The joyful fireworks and street parties that exploded in the streets of Podgorica on Sunday night, as Montenegrins celebrated a vote in favor of independence, found few echoes Monday in other European capitals.
Europe's lack of enthusiasm for the imminent birth of a new nation on the shores of the Adriatic is prompted by its unease at seeing another small Balkan state emerge on its edges, reminding the EU of its failure to prevent the breakup of the former Yugoslavia.
"There is a feeling of reluctance at having yet another country to deal with," says Nicholas Whyte, European program director at the International Crisis Group.
The last of five Balkan republics to break away from Serbia, Montenegro's vote is also seen as a harbinger of Kosovo's independence.
"Kosovo is on its way to independence," Kosovo president Fatmir Sejdiu said in a message of congratulations to Montenegro, where official preliminary results gave pro-independence forces in this tiny mountainous Balkan state 55.4 per cent of the vote - marginally above the 55 percent majority that the EU had demanded for recognition of the new country.

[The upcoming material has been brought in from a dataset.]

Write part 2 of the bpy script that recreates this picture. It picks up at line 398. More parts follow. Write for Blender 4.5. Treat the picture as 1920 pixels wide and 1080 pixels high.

At press time, about 5 percent of the vote was still to be counted.
The results were met with grudging acceptance from the EU's foreign policy chief Javier Solana. "It seems that the process was orderly and we have to congratulate everybody for that," he said. "We will fully respect the results of the referendum."
Mr. Whyte says that although "fans of Montenegrin independence are not numerous in Brussels," the EU headquarters - partly because a plethora of microstates joining the EU, each with the same official political weight as giants such as Germany, France, and Britain, would make the union increasingly hard to manage - "there will be relief that there was a clear answer to the question" of independence.
The narrowness of the vote reflected deep divisions in Montenegro, which has been united with Serbia since 1918, and even families were split by different views of the future.
Dusan and Dusanka Mirocevic have been married for 34 years, raised four children together, speak similar dialects of the same language, and share the Orthodox Christian religion. But they marked their ballots differently on Sunday.
Mrs. Mirocevic voted to maintain the union, fearing that a new border could separate her from her brothers, who live in Serbia. Her husband, though, voted for Montenegro to go its own way, as the government had advocated. "There's not going to be some kind of Great Wall of China at the border," he says. "Montenegro has already been on its own for the past five or six years. We can be alone without the help of Serbia, but always with love for Serbia," he says.